Wilde’s Female Characters

We saw a variety and depth in the female characters in Wilde’s An Ideal Husband, specifically through Lady Chiltern and Mrs. Cheveley,but I did not find this to be the case in The Importance of Being Earnest. Granted, Mrs. Cheveley and Lady Chiltern drive much of the plot in their play, the supporting characters of Cecily and Gwendolen in The Importance of Being Earnest, are one-dimensional. Cecily and Gwendolen are the beautiful love interests of Algernon and Jack, respectively. Cecily is arguably developed more than Gwendolen, particularly in the scenes where she describes her diary entries about her engagement to Algernon, or ‘Earnest’. When he proposes to her, she exclaims, “Oh you have made me make a blot! And yours is the only real proposal I have ever had in all my life. I should like to have it entered neatly” (394).
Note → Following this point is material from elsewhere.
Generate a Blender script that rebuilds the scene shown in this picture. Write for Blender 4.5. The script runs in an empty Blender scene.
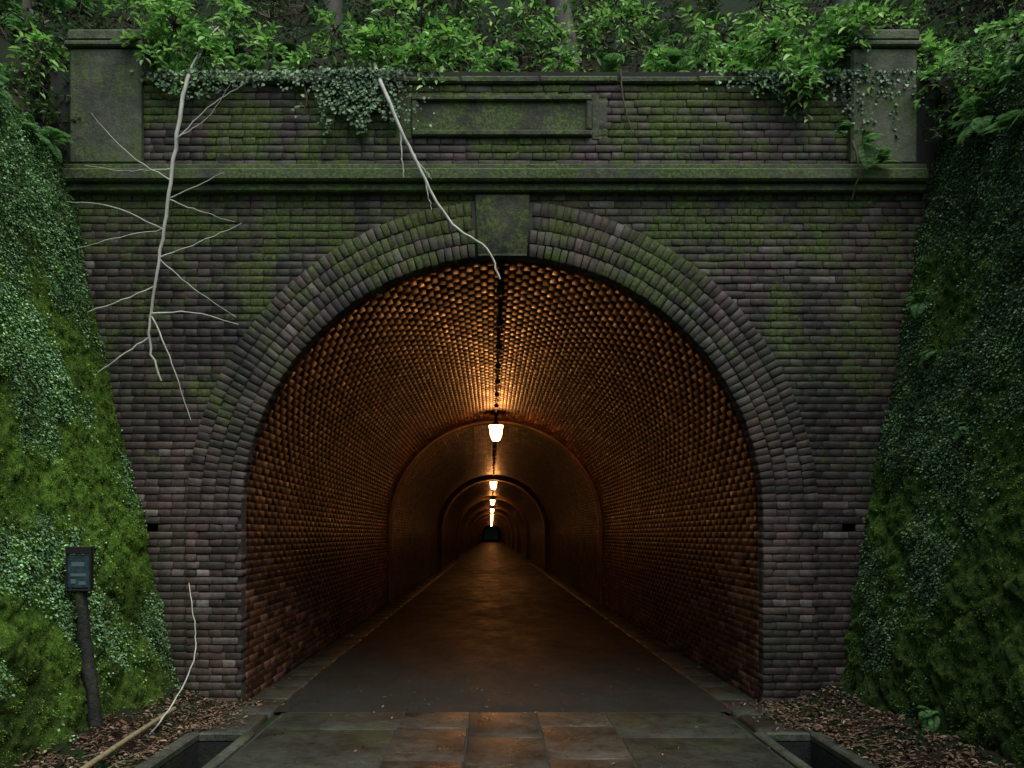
import bpy, math, numpy as np
from math import radians, pi
scene=bpy.context.scene
RG=np.random.default_rng(7)
R=2.297; ZS=1.66; RT=0.49; TL=260.0

# ------------------------------------------------------------ helpers
def link(o,parent=None):
    scene.collection.objects.link(o)
    if parent is not None: o.parent=parent
    return o
def empty(name):
    e=bpy.data.objects.new(name,None); e.empty_display_size=.2
    return link(e)
def mk(name,V,F,mat,parent=None,smooth=False,uv=None):
    V=np.asarray(V,dtype=np.float32).reshape(-1,3); F=np.asarray(F,dtype=np.int32)
    me=bpy.data.meshes.new(name)
    k=F.shape[1]; n=len(F)
    me.vertices.add(len(V)); me.vertices.foreach_set('co',V.ravel())
    me.loops.add(n*k); me.loops.foreach_set('vertex_index',F.ravel())
    me.polygons.add(n); me.polygons.foreach_set('loop_start',np.arange(0,n*k,k,dtype=np.int32))
    if uv is not None:
        l=me.uv_layers.new(name='UVMap'); l.data.foreach_set('uv',np.asarray(uv,dtype=np.float32)[F.ravel()].ravel())
    me.update(calc_edges=True); me.validate()
    if smooth: me.polygons.foreach_set('use_smooth',np.ones(len(me.polygons),dtype=bool))
    me.materials.append(mat)
    return link(bpy.data.objects.new(name,me),parent)
def h2(x,y,s):
    a=np.sin(x*127.1+y*311.7+s*74.7)*43758.5453
    return a-np.floor(a)
def vn(x,y,s=0):
    xi=np.floor(x); yi=np.floor(y); fx=x-xi; fy=y-yi
    fx=fx*fx*(3-2*fx); fy=fy*fy*(3-2*fy)
    return (h2(xi,yi,s)*(1-fx)+h2(xi+1,yi,s)*fx)*(1-fy)+(h2(xi,yi+1,s)*(1-fx)+h2(xi+1,yi+1,s)*fx)*fy
def fbm(x,y,s=0,o=4):
    r=0;a=.5;t=0
    for i in range(o):
        r=r+a*vn(x*2**i,y*2**i,s+i*3.1); t+=a; a*=.5
    return r/t
def grid_faces(nu,nv):
    i=np.arange(nu-1)[:,None]*nv+np.arange(nv-1)[None,:]
    return np.stack([i,i+nv,i+nv+1,i+1],-1).reshape(-1,4)
def bricks(U,V,HU,HV,W,mapf,back=-.03,ch=.004,chu=None,jit=.0022,dw=.004,tilt=.0015,rg=RG):
    U,V,HU,HV=[np.asarray(a,float).ravel() for a in (U,V,HU,HV)]
    n=len(U); su=np.array([-1,1,1,-1.]); sv=np.array([-1,-1,1,1.])
    if chu is None: chu=ch
    ju=rg.normal(0,1,(n,4))*jit*(chu/ch); jv=rg.normal(0,1,(n,4))*jit
    w=W+rg.uniform(-dw,dw,n)[:,None]+rg.normal(0,tilt,(n,4))
    P=np.zeros((n,12,3))
    bu=U[:,None]+su*HU[:,None]+ju; bv=V[:,None]+sv*HV[:,None]+jv
    P[:,0:4,0]=bu; P[:,0:4,1]=bv; P[:,0:4,2]=back
    P[:,4:8,0]=bu; P[:,4:8,1]=bv; P[:,4:8,2]=w-ch
    P[:,8:12,0]=bu-su*chu; P[:,8:12,1]=bv-sv*ch; P[:,8:12,2]=w
    f=[]
    for k in range(4):
        q=(k+1)%4
        f.append([k,q,4+q,4+k]); f.append([4+k,4+q,8+q,8+k])
    f.append([8,9,10,11]); f=np.array(f)
    F=(f[None]+12*np.arange(n)[:,None,None]).reshape(-1,4)
    P=P.reshape(-1,3)
    return mapf(P[:,0],P[:,1],P[:,2]),F
def merge(parts):
    Vs=[];Fs=[];o=0
    for v,f in parts:
        v=np.asarray(v,float).reshape(-1,3); Vs.append(v); Fs.append(np.asarray(f)+o); o+=len(v)
    return np.concatenate(Vs),np.concatenate(Fs)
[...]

She takes her diary very seriously, but this aptitude for writing serves to emphasize her foolishness and absurdity. Both Cecily and Gwendolen are easily placated by their fiancé’s justifications for lying to them, and eventually come to call each other “sister,” like Jack predicted earlier on.
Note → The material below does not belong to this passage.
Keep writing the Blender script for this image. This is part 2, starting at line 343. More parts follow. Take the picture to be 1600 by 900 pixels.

            A similarity between the women in the two plays is how they praise men. Specifically, Cecily exclaims, “How absurd to talk of the equality of the sexes! Where questions of self-sacrifice are concerned, men are infinitely beyond us,” to which Cecily replies, “They have moments of physical courage of which we women know absolutely nothing” (407). These lines reminded me of when Lady Chiltern finally accepts her husband’s role in the government and talks about how men’s lives are more valuable than women’s. Maybe my perspective as a modern reader is clouding my approach to these texts, but it seems ridiculous how these female characters praise the obviously flawed male characters, specifically in instances where they have wronged them. Is Wilde once again poking fun at the dynamics of the upper classes of society, particularly where women are involved, or does he subscribe to the idea that women are truly the inferior sex? I would also be interested as to what others think of Lady Bracknell and Miss Prism. How do they resist or uphold the gender dynamics presented by the other characters?

“The Decadent Movement in Literature” and “The Critic as Artist”
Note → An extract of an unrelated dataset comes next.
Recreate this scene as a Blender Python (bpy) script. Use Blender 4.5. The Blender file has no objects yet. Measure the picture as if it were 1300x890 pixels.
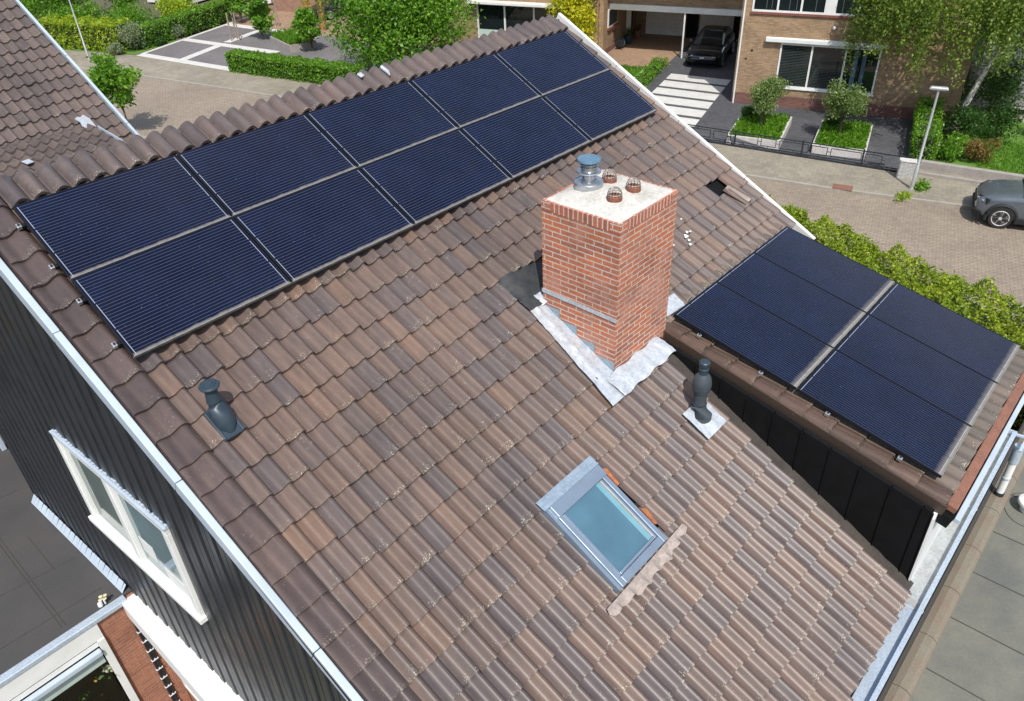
import bpy, math, random
import numpy as np
from mathutils import Vector, Matrix, Euler

C = bpy.context.scene.collection
sc = bpy.context.scene
rad = math.radians
rng = np.random.default_rng(7)
random.seed(7)

# ------------------------------------------------------------------ camera
cam_d = bpy.data.cameras.new('camera')
cam = bpy.data.objects.new('camera', cam_d)
C.objects.link(cam)
CP = np.array([-7.888, -7.5718, 3.2636])
yaw, pit, rol = rad(43.0692), rad(34.7846), rad(-2.5791)
fw = np.array([math.cos(yaw)*math.cos(pit), math.sin(yaw)*math.cos(pit), -math.sin(pit)])
rt = np.array([math.sin(yaw), -math.cos(yaw), 0.0])
up = np.cross(rt, fw)
r2 = math.cos(rol)*rt + math.sin(rol)*up
u2 = -math.sin(rol)*rt + math.cos(rol)*up
cam.matrix_world = Matrix(((r2[0], u2[0], -fw[0], CP[0]), (r2[1], u2[1], -fw[1], CP[1]),
                           (r2[2], u2[2], -fw[2], CP[2]), (0, 0, 0, 1)))
cam_d.sensor_width = 36
cam_d.lens = 978.5/1300*36
cam_d.clip_start = 0.05
cam_d.clip_end = 2000
sc.camera = cam

# ------------------------------------------------------------------ light
SUN_AZ, SUN_EL = rad(228.5), rad(55)         # where the sun stands
w = bpy.data.worlds.new('World')
sc.world = w
w.use_nodes = True
nt = w.node_tree
bg = nt.nodes['Background']
sky = nt.nodes.new('ShaderNodeTexSky')
sky.sky_type = 'NISHITA'
sky.sun_disc = False
sky.sun_elevation = SUN_EL
sky.sun_rotation = math.pi/2 - SUN_AZ        # nishita: 0 = +Y, turning clockwise
sky.air_density = 1.0
sky.dust_density = 1.5
sky.ozone_density = 1.0
wtc = nt.nodes.new('ShaderNodeTexCoord'); wmp = nt.nodes.new('ShaderNodeMapping'); wmp.inputs['Scale'].default_value = (1, 1, 2.2)
nt.links.new(wtc.outputs['Generated'], wmp.inputs[0])
wn = nt.nodes.new('ShaderNodeTexNoise'); wn.inputs['Scale'].default_value = 2.6; wn.inputs['Detail'].default_value = 6; wn.inputs['Roughness'].default_value = .55
nt.links.new(wmp.outputs[0], wn.inputs['Vector'])
wr = nt.nodes.new('ShaderNodeValToRGB'); wr.color_ramp.elements[0].position = .48; wr.color_ramp.elements[0].color = (0,0,0,1); wr.color_ramp.elements[1].position = .66; wr.color_ramp.elements[1].color = (.75,.75,.75,1)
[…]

I’ve had an interest in the life and works of Oscar Wilde for a while, but I had never read any of his works until taking this class. I found the essays of the Decadent writers to be challenging, yet interesting, and I appreciate the wit and humor of the works of Wilde we’ve read so far. However, there’s a common feature in the Decadent writers’ and Wilde’s works that bothers me immensely: the blatant classism. 

I didn’t think that classism and elitism would be such a common occurrence in these writings, but it is such a glaring feature in some of these writings that it sours my opinion on the work as a whole, even if the work manages to make some good points in other places. For instance, in Arthur Symons’ “The Decadent Movement in Literature,” he speaks highly of the French poet  Mallarmé and his style of writing. Symons also speaks of how Mallarmé “always looked with intense disdain on the indiscriminate accident of universal suffrage. He has wished neither to be read nor to be understood by the bourgeois intelligence, and it is with some deliberateness of intention that he has made both issues impossible.” In this statement, Symons makes it seem as if only the aristocracy are worthy of comprehending Mallarmé’s works, and that the intelligence of the middle class will always be lacking. This is such an annoying sentiment to me. It just seems ridiculous to deliberately make your writing more complicated so that people you arbitrarily deem unworthy can’t understand it. It also seems like a way to shield yourself from criticism because if someone were to critique your writing for being difficult and overwrought, you can just say that they’re just too pedestrian to truly get it.

This classism is also glaring in “The Critic as Artist.” In the dialogue, Gilbert states, “Since the introduction of printing, and the fatal development of the habit of reading amongst the lower and middle classes of this country, there has been a tendency in literature to appeal more to the eye, and less and less to the ear.” The use of the words “fatal development” in regards to literacy becoming more widespread is particularly egregious to me. The entirety of this work centers around the importance of the impression of art on the viewer. However, since middle and lower class people reading is apparently a “fatal development,” this work makes it seem like only people whose opinion on art matters are members of the aristocracy. 

“The Critic as Artist” posits that art will stagnate if it’s created without criticism, however, I would also like to add that art will stagnate if only the elite are allowed to create and critique art. Letting a variety of different people with different opinions create and critique art is beneficial for its development.